Not much new to share here... ive been sick for the past few days and they wouldnt let me go out but today i was allowed to do a half day and it was so wonderful! The lord really gave me a renewed love for the children in the preschool, because to be honest i usually avoid it when i can. I love focusing on the women because that why i came and thats where my heart is but there is this whole other side of Rahab's that is working in the preschool doing preventative work and this morning I got to spend a little time there since we didnt have a morning sewing class.
Nutrition class was another story... i have little tolerance at this point for violence especially from the young boys because i see exactly what happens when they grow up and take that violence out on their wives and sisters. The children in nutrition are so sweet and SO deprived of many things and the fact that they cant help but beat up on each other both makes me mad and breaks my heart... because you know that they are being beaten on and burned and starved at home. Prayers for patience their and just renewed love so that i can show them the love that they are clearly not getting!
Katie left today, so our small team is getting even smaller! Last time we took Breanna and Kate to the airport it took all of my willpower to keep myself from running and jumping on the plane with them. I just wanted to be in America! but this time i really was so content just dropping katie off and staying in India. Its about time i got used to this place!
After we got back from the airport I went to go see Leila, my friend on the beach. She blows me away everyday that i visit her! She is the most joyful person i have ever met and she has nothing to be joyful about most the time, being completely honest. If any of us were transported from our comfortable american life to selling things on the beach for a living, not knowing where our next meal would come from and never having money to spare with a husband that has beaten you in the past when you were pregnant even- and who isnt around half the time... We would not be joyful! but everyday, without fail, leila tells me with a big smile on her face about her day... how her husband is gone and she has to walk back alone in the dark, many days she has no business and does not know how she will feed her children. But she is so trusting and so joyful it amazes me. I have nothing else to say because theres no way to explain her joy except that is comes totally from the Lord... because the world doesnt provide that kind of joy! Especially her world. When i left her today on the beach to walk back to the house I just started crying... i couldnt help it. And thats when i realized the truth of what ive been reading about in "dangerous surrender"... when you surrender to the Lords will and ask him to open up your heart so that you can love on these people with His love... he will open up your heart and you will be able to love on his people in an incredibly new way. But you will also hurt for them in an astonishing way... my heart breaks for Leila because i want her life to be better for her! I want her to have food to eat and a secure home and a loving husband. I feel like im rambling here and pulling a lot from this book im reading that no one else has reference to... but i encourage everyone to read it (Dangerous surrender by Kay Warren)! I honestly have to give myself a pep talk every time i open it (ive only read the first chapter and am scared to keep reading) because it will challenge you to really look at how you are caring for other people around the world and it will show you how much you arent but how much we should be! Giving to other people and caring about other people, hurting people, isnt comfortable, Im starting to realize.
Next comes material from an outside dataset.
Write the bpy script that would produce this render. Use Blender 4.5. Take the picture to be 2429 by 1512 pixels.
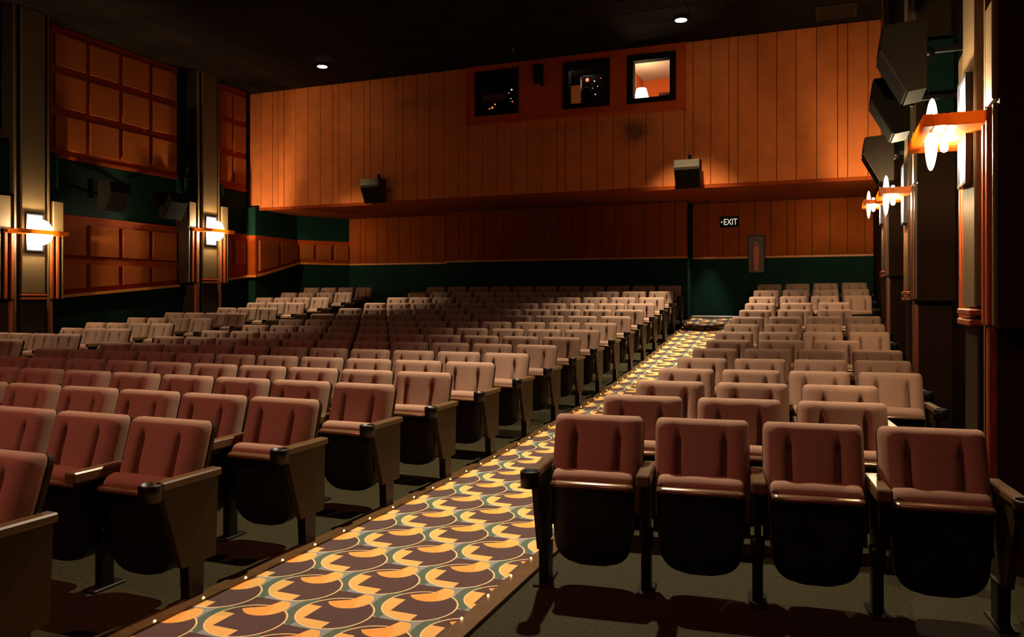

Speaking of uncomfortable...For those of you that have been asking... here is a picture of our toilet! Its called a squatty... pretty self explanatory. how do you flush it you may ask? that little faucet with the bucket in the corner... you fill it up and dump it down. Welcome to India!

Of course now that ive said i had nothing new to share... i have seemed to ramble on for quite a while. Ill leave on that note, thank you for all the encouragement... as always.